Despite their proximity to İstanbul, the shores and hinterland of the Sea of Marmara are neglected by most foreign travellers. This is not altogether surprising – here Turkey is at its most Balkan and, at first glance, least exotic – but there are good reasons to visit: above all the exquisite early Ottoman centres of Edirne and Bursa. If your appetite is whetted for more of the same, historic Lüleburgaz and İznik make good postscripts to the former imperial capitals.

While most of the Thracian coast is disappointing, and the Marmara islands are of little interest with scrappy beaches, there are two bright spots – the beach-and-fortress town of Kıyıköy on the Black Sea, and the Saros Gulf resort of Erikli. To cross the Sea of Marmara, the port of Tekirdağ has potentially useful ferries to the southern shore, while Gelibolu, on the eponymous peninsula, is linked by ro-ro craft to Lapseki opposite.

For evocative inland scenery in the southern Marmara, Uluabat Gölü and Manyas Gölü are shallow lakes that support a dwindling fishing community and a bird sanctuary respectively. The Uludağ range above Bursa proves popular with skiers in winter and hikers in summer, while Cumalıkızık at the base of the mountain is one of the region’s showcase villages.
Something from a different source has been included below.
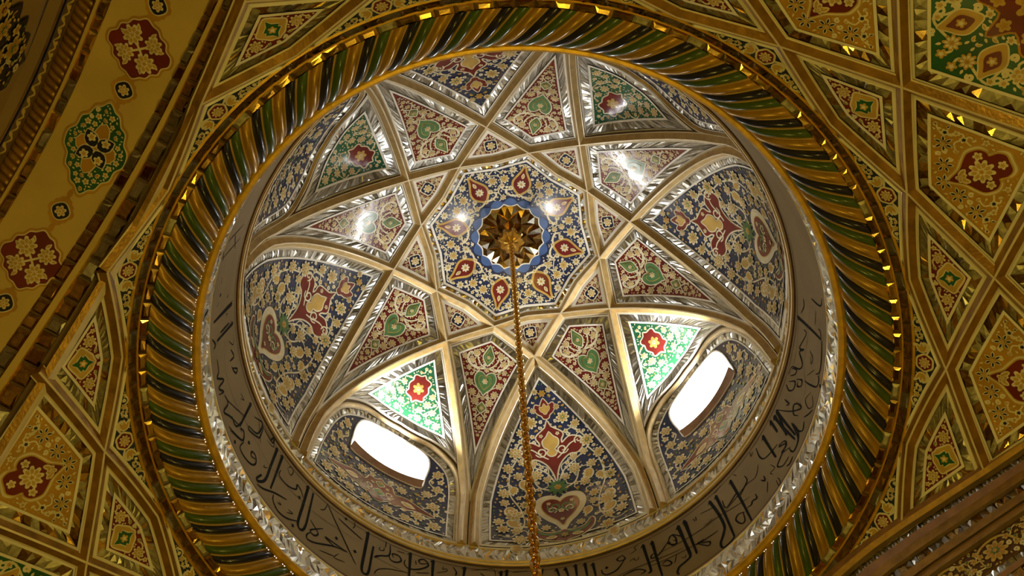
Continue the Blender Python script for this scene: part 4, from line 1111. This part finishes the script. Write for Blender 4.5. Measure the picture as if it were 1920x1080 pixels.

Before the wars and population exchanges of the early twentieth century, much of the local population was Greek (or Bulgarian) Orthodox, with substantial Jewish and Armenian communities in all the larger towns. On the establishment of the Turkish Republic, massive immigration – both internal and from abroad – changed the mix. The result remains an ethnic stew that includes people of Çerkez (Circassian), Artvinli and Greek Muslim descent, as well as a large settled Romany population, but consists predominantly of Pomak, Bosnian and Macedonian Muslims, plus Bulgarian Turks. All these groups had, in fact, been trickling in for decades before 1923, as Austro-Hungarian or Orthodox nationalist victories in the Balkans made their previous homes inhospitable to Turks or Slavic Muslims. This trend was reinforced following the 1989 disturbances in Bulgaria, when hundreds of thousands of ethnic Turks fled to Turkey, though many of the new arrivals subsequently returned to post-Communist Bulgaria.